I started Design Extensions, which became Business Builders, when I was seventeen. The same year my parents got divorced. Those two things are connected, even if I didn't see it at the time.

The divorce did two things. It made me want a place I controlled, because the place I had grown up in had stopped being predictable. And it gave me a reason to figure out money fast, because nobody was going to figure it out for me. Both of those things are still active in how I run my agency twenty-seven years later. The drive for control of my own environment. The fear of being financially unprepared. The instinct to over-prepare a meeting because I was once a kid who got handed too much.

I am not telling you that to be confessional. I am telling you because I did not understand any of it for the first fifteen years of running the company. I thought I was making decisions because of the market. I was making decisions because of the seventeen-year-old at the kitchen table.

If I had walked back through my past honestly, in year three of the agency, I would have built a different business. Not necessarily a better one. But a more self-aware one. That self-awareness is worth more than any growth strategy you can buy.

The two-column exercise

Here is what I do now, every January, before I write a single goal.

Get a piece of paper. Draw a vertical line down the middle. On the left side, write "Past as Fuel." On the right side, write "Past as Warning."

Now walk back through the last five years - or twenty, if you have them - and write everything you can remember.

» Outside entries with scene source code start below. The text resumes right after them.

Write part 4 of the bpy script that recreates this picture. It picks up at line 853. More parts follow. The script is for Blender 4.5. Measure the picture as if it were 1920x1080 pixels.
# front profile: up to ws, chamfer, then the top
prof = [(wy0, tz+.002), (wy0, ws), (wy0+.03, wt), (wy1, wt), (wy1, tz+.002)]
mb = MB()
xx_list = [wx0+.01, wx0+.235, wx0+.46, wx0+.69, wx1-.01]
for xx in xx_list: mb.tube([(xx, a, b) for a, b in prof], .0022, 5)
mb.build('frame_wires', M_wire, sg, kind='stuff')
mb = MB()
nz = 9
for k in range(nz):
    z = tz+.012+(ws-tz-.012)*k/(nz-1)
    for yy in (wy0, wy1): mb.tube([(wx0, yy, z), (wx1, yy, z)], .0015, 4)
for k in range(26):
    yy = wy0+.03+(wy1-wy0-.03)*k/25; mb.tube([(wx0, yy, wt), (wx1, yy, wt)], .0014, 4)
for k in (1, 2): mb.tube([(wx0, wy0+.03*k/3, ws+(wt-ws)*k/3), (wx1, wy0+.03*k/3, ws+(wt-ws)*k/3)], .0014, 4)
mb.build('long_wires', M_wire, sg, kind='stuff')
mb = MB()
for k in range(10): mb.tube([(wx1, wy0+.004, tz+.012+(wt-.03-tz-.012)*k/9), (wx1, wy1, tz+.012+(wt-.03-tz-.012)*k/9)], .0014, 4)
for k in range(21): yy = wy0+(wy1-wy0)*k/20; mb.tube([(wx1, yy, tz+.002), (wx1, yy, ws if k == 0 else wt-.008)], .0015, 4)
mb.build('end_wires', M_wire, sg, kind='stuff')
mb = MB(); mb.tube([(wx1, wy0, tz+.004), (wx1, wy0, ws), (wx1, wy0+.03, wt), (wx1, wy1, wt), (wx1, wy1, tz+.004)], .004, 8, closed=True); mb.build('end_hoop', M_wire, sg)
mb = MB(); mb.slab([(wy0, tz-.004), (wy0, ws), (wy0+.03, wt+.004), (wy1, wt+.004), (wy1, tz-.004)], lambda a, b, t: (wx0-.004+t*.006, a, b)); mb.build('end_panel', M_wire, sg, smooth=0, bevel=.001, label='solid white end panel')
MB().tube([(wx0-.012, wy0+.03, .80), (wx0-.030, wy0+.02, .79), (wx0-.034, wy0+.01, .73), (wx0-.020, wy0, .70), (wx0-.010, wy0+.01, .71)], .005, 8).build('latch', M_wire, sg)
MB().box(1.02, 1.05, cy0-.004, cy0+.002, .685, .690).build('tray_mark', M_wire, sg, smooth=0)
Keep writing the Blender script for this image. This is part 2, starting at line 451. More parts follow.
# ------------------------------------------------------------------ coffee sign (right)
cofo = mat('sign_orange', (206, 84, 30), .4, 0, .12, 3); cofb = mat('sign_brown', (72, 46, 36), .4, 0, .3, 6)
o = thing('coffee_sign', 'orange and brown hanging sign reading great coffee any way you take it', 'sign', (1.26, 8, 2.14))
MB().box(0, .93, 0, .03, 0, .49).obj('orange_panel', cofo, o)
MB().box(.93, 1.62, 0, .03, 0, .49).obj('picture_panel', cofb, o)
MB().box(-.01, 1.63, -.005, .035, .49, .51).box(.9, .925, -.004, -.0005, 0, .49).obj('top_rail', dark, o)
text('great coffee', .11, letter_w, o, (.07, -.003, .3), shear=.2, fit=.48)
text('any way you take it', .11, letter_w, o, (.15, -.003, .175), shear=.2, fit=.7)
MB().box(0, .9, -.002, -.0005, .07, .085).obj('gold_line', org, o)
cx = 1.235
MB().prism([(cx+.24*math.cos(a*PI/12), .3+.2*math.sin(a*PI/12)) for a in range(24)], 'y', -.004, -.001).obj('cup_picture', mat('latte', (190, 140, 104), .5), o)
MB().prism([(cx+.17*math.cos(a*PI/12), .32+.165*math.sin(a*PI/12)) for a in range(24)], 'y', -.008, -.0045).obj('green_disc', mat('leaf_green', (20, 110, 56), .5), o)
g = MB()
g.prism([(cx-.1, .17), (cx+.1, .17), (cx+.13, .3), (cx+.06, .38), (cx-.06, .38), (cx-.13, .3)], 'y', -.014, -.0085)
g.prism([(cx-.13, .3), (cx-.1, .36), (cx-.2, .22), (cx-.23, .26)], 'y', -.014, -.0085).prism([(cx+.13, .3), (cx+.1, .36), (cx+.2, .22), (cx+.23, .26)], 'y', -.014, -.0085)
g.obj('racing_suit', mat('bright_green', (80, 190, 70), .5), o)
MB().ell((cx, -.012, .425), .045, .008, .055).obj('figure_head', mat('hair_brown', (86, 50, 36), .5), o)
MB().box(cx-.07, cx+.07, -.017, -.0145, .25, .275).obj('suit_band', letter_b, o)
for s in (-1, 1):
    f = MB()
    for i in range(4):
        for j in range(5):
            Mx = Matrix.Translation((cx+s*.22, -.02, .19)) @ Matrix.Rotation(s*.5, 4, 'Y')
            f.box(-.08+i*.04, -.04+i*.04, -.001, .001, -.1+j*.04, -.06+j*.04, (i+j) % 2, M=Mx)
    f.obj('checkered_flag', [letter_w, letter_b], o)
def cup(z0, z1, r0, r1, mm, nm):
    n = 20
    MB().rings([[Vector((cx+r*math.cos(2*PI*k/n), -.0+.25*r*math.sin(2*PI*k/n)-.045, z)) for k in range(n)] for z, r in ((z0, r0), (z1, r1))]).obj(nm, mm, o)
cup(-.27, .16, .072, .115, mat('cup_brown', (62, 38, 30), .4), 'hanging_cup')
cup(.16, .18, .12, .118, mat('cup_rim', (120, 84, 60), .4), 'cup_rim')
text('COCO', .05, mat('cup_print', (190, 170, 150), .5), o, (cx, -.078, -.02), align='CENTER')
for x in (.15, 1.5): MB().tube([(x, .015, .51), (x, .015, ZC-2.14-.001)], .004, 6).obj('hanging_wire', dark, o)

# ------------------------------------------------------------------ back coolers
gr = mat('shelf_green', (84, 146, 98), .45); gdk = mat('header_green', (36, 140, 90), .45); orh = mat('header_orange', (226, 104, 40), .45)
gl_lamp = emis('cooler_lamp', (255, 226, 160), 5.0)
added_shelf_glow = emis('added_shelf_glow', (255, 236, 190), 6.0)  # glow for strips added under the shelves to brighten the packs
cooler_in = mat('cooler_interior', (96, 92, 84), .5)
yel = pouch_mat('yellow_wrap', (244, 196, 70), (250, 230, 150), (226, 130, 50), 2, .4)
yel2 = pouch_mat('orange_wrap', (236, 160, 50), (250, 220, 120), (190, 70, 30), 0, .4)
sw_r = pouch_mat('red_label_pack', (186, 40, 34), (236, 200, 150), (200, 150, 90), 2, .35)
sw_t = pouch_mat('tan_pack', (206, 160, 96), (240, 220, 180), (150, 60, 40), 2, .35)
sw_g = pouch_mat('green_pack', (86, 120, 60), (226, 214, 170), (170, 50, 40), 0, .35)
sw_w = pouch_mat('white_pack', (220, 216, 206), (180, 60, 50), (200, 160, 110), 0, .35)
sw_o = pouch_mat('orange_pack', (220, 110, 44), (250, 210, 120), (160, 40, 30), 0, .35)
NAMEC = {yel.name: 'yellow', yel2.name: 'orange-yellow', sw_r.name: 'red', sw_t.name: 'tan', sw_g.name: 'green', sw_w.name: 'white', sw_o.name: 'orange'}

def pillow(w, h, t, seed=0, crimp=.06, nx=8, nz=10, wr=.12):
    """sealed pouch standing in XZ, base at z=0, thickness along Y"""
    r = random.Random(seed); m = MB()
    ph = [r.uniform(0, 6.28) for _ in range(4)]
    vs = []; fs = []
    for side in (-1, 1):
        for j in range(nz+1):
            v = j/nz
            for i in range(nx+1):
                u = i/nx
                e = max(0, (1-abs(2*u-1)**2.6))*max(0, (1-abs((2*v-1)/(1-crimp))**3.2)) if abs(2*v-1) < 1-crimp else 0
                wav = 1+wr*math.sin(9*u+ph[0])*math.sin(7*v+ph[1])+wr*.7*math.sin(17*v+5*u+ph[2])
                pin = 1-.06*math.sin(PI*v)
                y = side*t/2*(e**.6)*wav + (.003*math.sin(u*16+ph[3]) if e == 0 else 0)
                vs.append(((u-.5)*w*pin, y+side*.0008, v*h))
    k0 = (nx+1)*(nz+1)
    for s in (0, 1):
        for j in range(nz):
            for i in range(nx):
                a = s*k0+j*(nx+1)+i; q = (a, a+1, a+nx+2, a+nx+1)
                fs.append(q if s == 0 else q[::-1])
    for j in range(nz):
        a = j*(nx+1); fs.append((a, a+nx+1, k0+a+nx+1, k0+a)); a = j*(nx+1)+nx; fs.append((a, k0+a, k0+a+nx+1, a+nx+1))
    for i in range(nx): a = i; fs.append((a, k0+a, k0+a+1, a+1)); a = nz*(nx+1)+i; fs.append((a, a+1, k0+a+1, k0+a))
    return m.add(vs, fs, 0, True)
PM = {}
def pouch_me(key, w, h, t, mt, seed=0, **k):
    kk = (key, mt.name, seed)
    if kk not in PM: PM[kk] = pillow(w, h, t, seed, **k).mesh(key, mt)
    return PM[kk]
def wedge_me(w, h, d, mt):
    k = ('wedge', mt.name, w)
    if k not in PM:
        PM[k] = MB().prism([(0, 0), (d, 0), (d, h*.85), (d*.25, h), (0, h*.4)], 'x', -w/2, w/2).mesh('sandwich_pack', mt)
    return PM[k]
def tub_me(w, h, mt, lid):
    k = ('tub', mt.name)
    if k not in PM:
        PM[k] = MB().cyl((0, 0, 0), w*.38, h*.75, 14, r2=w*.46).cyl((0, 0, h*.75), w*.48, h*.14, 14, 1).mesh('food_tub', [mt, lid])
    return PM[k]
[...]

Every win. Every loss. Every deal that closed and every deal that died. Every team member who stayed and every one who walked. Every season that was easy and every season that was crushing.

Every entry goes on one side. Either it is fuel - it is something you want to keep doing, double down on, or remember when you are tired - or it is warning. Something you have done before, that did not work, that you are about to be tempted to do again under a new name.

Most owners I know cannot finish this exercise without help. Not because they cannot remember the years. Because they cannot tell which column an entry belongs in.

That is where outside perspective comes in.

The Tom Barrett story

Years ago I was sitting in my office, sure I knew exactly what was wrong with my company. I knew what we needed to fix, who we needed to hire, what service we needed to drop. I had it all mapped out.

A friend recommended I sit with a guy named Tom Barrett at StratOp. I went into that day mostly to be polite. I came out with a totally different read on my own business. Not because Tom told me anything I didn't already know. He asked me questions I had not let myself ask out loud. He pulled markers off the trail behind me that I had walked past for years.

action

1. Block one uninterrupted hour this week. Just one. 2. Draw a line down a page: Past as Fuel on the left, Past as Warning on the right. 3. Walk back five years and put every win, loss, hire, and bet in a column. 4. Ask one person outside your business to read it with you. 5. Let them tell you what they see that you don't.

This week, give yourself one hour. One. Two columns. Five years back.

Then ask one person who is outside your business to read it with you and tell you what they see that you don't.

If you do that this week, you will make better decisions in February than you would have made in March. That's the trade. One hour now for a quarter of clarity.

What is on the trail behind you that you have been walking past?